Maybe I can find some gullible individual to buy my old Commodore 64 – I’ll just tell them it’s 64 bit and is so advanced it doesn’t need a harddrive or fan.
<cheap_shot>
Actually a digital circuit made of transistors (like our modern CPUs) is actually an analog device!
</cheap_shot>
Those who do not learn from history… i.e. there is a reason why digital circtuits were developed in the first place!!!!
*sigh*
2^8 = 256 bits
2^16 = 65536 bits
2^32 = 4294967296 bits
2^64 = 18446744073709551616 bits
i don’t think you’ll ever see a mass produced transistor based 128bit CISC cpu. The CPU will be entirely too hot or, it will run at 400MHz…
2x address space = 2xTransistors = 2x power consumption.
There are still aircraft flying today that were designed totally using analog computers.
Hybrid digital/analog computers took over from them in the mid 60’s.
The hydrid computers are still being built and doing serious aero simulation work today…
http://piofree.com/aircraft_ground_test.htm
Thankfully, you don’t have to use patch cords any more.
Do these 64-bit comps still use the directory/table (Possibly even a third higher level) scheme for paging?
Seems that for such a large address space you’re going to have to maintain some very large structures in memory to describe it. Is it a significant amount? I know memory is pretty cheap and all these days so it might not matter as much.
As for analogue vs digital. What about light (I know someone somewhere has been working on this one)?
Let’s say you have a few hundred input frequencies, a sensitive detector and some incredibly clever work with prisms and silicates (All of which is beyond me :>) then you could have a few hundred signals passing through the processor at the same time. Seeing as it’s low powered light the heat problem goes away, the speed problem goes away, and everyone’s happy. Hmm, how to construct a NAND with light beams…nice dream :>
“As for analogue vs digital. What about light (I know someone somewhere has been working on this one)?”
What about it? Light is an analoge entity that can be used to represent digital data. So far optic computers are used to replace transmission lines, but they are still digital in nature.
” Seeing as it’s low powered light the heat problem goes away, the speed problem goes away, and everyone’s happy.”
First you still have to excite those elements to give off photons, i.e. you have to turn “on” the light source. That takes energy, i.e. you have a source for heat production/dissipation.
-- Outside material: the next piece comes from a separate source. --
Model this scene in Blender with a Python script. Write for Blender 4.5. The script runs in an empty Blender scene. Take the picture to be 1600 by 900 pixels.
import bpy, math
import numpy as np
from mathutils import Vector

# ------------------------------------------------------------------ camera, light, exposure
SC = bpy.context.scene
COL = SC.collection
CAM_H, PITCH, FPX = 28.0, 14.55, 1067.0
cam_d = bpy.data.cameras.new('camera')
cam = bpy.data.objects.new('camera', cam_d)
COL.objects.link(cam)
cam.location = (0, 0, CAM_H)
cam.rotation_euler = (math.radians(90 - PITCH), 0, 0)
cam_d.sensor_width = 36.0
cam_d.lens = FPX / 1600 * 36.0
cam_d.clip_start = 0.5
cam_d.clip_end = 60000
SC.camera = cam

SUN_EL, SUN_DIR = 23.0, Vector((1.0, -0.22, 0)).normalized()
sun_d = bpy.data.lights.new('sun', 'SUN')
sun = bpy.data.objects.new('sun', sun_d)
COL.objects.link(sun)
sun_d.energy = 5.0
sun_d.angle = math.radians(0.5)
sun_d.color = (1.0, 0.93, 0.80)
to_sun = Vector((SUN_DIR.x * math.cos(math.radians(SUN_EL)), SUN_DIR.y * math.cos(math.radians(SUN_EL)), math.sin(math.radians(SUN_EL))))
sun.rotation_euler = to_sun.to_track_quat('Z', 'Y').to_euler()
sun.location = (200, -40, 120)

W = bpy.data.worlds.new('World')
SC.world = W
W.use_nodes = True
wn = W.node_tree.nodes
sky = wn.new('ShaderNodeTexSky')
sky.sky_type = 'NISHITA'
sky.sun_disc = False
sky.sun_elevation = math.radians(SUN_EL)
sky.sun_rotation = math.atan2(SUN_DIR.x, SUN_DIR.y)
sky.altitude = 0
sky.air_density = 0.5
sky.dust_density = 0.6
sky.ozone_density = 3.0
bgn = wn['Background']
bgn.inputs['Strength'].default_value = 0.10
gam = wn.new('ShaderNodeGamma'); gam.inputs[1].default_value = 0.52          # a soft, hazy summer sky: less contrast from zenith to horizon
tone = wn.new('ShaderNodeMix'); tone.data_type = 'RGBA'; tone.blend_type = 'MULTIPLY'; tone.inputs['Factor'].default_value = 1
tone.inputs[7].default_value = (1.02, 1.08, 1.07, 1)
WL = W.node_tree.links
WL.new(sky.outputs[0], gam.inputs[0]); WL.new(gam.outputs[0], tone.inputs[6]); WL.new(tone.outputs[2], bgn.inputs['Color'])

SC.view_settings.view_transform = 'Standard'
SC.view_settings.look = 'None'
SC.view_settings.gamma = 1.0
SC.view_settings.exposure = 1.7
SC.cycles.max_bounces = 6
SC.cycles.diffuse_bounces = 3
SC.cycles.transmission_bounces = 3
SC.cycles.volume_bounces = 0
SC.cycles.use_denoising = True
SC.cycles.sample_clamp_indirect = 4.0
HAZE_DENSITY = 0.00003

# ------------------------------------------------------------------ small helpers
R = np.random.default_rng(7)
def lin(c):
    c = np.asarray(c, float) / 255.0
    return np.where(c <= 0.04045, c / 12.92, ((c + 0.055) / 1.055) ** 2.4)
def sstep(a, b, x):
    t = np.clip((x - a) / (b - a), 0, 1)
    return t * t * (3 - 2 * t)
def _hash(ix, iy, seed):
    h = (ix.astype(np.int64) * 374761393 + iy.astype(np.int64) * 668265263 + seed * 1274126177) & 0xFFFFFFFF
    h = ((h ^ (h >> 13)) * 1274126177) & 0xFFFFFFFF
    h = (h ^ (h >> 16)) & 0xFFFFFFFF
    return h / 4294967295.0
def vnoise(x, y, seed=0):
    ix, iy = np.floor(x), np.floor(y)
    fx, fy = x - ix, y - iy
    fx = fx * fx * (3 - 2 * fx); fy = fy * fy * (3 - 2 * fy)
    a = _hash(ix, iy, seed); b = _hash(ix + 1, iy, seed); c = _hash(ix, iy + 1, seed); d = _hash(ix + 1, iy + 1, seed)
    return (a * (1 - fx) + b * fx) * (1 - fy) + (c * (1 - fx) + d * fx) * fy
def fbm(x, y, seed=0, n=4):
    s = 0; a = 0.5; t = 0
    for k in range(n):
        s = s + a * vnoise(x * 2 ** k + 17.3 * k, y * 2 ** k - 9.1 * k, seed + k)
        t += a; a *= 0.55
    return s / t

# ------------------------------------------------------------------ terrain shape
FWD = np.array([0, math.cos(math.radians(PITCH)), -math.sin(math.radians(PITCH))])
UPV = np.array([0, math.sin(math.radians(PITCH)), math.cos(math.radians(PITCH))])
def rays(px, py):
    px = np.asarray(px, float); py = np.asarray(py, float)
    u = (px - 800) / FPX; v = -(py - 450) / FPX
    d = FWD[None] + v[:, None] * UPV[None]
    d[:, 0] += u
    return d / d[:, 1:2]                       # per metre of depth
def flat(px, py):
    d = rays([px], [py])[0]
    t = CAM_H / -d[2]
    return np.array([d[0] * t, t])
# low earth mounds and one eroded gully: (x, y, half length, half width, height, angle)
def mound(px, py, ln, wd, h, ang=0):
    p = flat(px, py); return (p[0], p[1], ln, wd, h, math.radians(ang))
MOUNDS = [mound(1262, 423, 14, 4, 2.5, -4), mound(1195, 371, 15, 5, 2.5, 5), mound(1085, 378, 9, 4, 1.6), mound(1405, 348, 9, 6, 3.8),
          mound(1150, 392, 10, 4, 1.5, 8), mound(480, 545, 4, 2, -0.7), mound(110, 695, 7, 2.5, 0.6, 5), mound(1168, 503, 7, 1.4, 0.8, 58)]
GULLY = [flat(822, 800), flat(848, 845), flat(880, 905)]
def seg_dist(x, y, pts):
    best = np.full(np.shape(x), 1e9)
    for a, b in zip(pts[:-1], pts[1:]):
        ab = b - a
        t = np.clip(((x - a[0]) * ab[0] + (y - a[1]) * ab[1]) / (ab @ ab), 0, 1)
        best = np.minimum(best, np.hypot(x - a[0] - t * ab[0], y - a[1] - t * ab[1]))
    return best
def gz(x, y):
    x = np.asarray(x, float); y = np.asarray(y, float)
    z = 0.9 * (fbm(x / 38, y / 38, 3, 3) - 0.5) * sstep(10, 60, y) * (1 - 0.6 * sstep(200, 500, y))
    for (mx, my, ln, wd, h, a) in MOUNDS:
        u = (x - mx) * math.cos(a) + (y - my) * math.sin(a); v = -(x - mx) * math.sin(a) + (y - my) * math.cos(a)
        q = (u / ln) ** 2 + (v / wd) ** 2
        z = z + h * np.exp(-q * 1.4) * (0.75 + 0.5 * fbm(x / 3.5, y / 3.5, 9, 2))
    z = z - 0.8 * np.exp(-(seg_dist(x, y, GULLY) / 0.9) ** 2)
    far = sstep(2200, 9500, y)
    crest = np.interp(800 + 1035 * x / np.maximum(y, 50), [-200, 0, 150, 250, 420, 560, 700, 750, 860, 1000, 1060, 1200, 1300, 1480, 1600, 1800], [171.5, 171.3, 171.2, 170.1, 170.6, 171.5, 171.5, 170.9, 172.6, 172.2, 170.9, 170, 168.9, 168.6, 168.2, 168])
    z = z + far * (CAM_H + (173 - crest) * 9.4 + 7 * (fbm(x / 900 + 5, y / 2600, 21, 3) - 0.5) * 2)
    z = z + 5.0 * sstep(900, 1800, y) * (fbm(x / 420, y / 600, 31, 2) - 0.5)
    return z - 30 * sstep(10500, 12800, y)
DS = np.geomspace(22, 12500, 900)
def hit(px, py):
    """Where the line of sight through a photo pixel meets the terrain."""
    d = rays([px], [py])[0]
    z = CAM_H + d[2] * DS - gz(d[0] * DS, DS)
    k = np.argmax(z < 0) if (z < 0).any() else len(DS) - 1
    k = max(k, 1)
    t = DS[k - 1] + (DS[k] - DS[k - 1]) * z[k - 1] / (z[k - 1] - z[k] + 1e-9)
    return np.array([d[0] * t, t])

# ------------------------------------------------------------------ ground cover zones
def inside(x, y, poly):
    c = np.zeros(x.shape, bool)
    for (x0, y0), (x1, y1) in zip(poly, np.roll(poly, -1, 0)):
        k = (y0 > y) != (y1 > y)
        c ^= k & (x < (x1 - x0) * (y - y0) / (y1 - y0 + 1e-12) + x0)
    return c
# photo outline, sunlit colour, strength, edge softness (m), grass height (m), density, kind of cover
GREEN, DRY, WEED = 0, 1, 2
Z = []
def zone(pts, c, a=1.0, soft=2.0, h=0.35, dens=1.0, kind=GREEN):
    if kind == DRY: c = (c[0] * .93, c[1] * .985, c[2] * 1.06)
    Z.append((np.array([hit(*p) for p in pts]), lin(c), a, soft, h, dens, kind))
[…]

Second you still have switching elements, and thus there is your speed trap.
Remember your circuit is only as fast as your slowest component in the pipeline, hence you have to be careful where your bottlenecks are.
“I agree with Mr. Seibt. Once Microsoft releases an AMD64 version of its server OS, I think the market will switch to 64-bit computing in a hurry.”
Yeah…and all us admins and support personnel will have to support 16, 32, and 64-bit applications in one way or another. Maybe very few 16’s any more, but there are a lot of non-corporate users who still have 16-bit programs running on 95, 98, and ME that won’t run on anything newer.
Linux folks will just fix and re-compile.